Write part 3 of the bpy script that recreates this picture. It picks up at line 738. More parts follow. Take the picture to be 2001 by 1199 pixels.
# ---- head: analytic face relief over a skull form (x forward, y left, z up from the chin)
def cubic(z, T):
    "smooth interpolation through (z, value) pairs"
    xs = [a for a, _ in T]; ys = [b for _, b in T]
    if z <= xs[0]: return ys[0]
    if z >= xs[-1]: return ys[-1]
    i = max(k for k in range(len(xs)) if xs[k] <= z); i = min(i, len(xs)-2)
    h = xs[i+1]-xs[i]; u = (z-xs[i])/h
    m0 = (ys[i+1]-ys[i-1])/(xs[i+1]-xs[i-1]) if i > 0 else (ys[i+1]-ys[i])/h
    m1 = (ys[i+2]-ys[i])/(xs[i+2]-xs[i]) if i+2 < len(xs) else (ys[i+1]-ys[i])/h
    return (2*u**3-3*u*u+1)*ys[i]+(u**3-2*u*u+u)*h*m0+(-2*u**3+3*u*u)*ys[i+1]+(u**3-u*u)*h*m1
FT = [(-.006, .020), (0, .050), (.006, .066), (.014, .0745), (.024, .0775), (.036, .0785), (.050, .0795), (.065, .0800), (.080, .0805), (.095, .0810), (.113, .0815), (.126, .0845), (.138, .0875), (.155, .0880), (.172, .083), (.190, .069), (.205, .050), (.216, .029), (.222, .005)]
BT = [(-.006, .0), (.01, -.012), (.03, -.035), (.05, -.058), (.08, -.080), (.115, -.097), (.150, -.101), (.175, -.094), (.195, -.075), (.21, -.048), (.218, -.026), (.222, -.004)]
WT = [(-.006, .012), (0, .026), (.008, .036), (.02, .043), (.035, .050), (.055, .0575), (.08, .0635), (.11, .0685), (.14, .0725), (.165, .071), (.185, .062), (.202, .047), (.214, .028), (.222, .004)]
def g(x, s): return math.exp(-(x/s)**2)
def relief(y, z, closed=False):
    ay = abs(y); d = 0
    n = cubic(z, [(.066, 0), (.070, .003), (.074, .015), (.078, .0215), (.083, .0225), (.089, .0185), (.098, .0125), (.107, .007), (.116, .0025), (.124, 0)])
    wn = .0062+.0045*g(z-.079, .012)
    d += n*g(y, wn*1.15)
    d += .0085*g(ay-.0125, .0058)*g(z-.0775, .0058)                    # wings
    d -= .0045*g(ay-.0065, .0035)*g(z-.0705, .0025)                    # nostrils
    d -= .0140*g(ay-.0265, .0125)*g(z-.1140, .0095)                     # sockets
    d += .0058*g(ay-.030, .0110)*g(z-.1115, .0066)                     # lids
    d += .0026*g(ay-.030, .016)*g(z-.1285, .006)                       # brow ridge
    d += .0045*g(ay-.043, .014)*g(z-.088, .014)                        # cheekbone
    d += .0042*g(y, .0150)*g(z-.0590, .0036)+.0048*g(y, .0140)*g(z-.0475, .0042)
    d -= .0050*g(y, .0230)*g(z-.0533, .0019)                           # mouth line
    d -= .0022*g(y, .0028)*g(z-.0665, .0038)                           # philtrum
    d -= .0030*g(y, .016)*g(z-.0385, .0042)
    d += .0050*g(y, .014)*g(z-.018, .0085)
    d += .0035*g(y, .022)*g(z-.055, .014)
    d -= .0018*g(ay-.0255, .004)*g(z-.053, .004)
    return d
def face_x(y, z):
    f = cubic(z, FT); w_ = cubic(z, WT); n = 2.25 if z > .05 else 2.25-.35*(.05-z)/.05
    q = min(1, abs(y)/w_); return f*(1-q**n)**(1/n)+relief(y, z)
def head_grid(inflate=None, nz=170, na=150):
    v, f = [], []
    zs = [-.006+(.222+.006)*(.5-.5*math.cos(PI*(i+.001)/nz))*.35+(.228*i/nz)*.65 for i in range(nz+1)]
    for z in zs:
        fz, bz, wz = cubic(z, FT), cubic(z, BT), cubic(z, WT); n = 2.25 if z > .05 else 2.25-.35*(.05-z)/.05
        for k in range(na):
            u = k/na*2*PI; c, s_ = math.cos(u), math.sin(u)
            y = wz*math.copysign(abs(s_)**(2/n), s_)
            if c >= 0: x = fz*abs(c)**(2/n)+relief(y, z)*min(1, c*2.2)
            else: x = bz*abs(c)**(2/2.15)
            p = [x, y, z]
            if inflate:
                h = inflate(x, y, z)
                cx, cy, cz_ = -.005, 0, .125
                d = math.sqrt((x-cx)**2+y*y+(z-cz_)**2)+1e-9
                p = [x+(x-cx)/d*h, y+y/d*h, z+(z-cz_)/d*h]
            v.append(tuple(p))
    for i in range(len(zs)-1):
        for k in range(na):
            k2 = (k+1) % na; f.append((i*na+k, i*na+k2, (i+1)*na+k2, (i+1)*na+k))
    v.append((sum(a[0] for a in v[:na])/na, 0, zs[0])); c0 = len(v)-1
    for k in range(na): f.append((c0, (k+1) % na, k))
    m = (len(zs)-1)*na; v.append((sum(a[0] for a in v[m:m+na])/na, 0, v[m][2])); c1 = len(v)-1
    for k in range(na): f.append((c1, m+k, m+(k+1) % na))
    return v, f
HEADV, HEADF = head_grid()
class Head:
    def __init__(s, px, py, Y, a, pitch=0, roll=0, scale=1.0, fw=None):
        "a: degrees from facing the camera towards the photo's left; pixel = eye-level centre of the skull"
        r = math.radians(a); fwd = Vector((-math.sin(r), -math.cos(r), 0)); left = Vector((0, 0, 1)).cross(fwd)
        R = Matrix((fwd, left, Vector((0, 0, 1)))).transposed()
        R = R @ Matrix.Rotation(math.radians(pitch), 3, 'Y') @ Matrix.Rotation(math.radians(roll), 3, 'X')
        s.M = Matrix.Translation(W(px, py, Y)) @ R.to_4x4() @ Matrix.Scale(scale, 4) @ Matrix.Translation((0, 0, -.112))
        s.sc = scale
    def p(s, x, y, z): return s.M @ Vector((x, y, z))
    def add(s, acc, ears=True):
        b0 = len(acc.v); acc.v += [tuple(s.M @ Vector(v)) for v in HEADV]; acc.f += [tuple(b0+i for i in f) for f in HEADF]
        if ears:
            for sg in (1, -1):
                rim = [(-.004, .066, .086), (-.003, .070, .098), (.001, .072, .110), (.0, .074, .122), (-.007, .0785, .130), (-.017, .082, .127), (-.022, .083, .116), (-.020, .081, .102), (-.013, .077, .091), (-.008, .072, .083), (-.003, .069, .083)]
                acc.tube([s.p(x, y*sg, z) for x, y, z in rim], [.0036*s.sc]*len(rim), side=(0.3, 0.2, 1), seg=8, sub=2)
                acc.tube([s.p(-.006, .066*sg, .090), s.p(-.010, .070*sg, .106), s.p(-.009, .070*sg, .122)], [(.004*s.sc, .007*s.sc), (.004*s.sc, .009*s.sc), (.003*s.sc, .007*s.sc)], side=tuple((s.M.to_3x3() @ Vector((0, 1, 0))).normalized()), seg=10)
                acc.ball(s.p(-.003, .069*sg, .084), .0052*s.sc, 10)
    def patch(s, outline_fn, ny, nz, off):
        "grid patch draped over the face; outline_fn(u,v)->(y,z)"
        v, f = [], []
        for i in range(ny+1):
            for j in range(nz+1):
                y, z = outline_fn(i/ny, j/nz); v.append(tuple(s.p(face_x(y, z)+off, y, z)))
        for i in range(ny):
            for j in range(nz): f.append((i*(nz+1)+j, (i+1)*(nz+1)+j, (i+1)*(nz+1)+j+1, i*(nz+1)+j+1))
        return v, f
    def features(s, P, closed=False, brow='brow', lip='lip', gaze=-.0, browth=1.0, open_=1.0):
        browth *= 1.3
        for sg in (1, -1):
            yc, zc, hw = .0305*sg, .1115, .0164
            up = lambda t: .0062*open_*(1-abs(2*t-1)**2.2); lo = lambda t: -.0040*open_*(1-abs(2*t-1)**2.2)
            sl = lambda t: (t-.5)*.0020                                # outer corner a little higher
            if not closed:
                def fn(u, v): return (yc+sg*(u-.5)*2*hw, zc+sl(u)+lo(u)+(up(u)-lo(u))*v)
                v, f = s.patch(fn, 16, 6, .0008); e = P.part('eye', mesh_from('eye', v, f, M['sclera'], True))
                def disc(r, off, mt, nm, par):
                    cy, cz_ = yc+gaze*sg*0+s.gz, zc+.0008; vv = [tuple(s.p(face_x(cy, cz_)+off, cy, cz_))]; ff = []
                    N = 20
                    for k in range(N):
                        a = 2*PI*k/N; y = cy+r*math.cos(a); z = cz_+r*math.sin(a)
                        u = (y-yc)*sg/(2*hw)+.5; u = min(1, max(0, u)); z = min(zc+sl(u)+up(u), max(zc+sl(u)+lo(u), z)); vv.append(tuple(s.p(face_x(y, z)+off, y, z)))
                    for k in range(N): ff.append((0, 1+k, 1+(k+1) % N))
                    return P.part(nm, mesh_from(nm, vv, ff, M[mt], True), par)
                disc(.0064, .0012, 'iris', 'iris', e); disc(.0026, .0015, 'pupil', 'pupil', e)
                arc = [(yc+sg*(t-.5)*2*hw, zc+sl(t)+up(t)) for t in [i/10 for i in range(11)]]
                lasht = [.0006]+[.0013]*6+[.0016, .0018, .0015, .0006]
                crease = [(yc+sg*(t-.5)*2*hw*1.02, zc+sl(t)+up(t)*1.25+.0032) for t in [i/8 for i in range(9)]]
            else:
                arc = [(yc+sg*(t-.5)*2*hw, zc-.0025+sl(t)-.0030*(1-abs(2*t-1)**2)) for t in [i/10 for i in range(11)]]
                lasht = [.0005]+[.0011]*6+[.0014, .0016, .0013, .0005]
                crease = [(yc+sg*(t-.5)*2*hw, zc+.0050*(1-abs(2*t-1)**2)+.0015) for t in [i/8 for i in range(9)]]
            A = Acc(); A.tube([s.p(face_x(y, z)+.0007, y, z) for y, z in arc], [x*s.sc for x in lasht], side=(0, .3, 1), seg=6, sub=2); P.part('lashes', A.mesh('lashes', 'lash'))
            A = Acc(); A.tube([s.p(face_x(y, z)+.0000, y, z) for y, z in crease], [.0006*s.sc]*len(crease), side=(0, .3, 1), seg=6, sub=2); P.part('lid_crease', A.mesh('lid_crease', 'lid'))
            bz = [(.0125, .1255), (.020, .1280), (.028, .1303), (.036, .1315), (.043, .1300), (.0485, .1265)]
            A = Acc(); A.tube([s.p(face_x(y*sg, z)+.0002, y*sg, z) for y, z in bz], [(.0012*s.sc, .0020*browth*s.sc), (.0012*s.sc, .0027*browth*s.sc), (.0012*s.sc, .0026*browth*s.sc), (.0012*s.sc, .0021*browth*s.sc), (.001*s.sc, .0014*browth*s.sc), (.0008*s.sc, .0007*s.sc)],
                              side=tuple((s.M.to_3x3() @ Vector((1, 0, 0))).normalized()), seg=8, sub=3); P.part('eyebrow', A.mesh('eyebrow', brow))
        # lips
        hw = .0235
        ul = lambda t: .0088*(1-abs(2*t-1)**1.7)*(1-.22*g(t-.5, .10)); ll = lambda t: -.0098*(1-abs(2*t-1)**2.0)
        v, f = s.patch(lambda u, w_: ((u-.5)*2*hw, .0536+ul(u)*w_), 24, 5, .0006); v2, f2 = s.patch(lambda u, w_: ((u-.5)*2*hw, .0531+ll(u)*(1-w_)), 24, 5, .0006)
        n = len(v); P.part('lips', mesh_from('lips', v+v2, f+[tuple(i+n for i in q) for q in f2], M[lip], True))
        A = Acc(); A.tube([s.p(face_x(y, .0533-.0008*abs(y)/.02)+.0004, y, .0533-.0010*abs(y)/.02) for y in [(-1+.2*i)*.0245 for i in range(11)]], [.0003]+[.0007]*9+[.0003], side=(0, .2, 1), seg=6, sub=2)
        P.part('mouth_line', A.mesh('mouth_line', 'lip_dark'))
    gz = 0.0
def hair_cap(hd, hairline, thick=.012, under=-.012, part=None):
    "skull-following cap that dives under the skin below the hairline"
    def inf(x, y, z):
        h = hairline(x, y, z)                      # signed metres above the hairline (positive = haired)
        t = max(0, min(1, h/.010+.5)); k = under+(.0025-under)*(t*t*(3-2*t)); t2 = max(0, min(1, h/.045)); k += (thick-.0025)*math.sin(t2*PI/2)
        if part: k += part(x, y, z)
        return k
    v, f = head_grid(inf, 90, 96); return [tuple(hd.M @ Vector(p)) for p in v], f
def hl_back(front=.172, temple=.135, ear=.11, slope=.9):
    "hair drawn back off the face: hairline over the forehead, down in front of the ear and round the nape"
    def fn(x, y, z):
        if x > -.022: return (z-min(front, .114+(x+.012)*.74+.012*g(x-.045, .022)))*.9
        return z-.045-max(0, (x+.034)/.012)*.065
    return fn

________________

__WHAT IS BEING ASKED__.
Working from the material above, state how many lines contain "that"; give only the number.

__CORRECT RESULT__.
2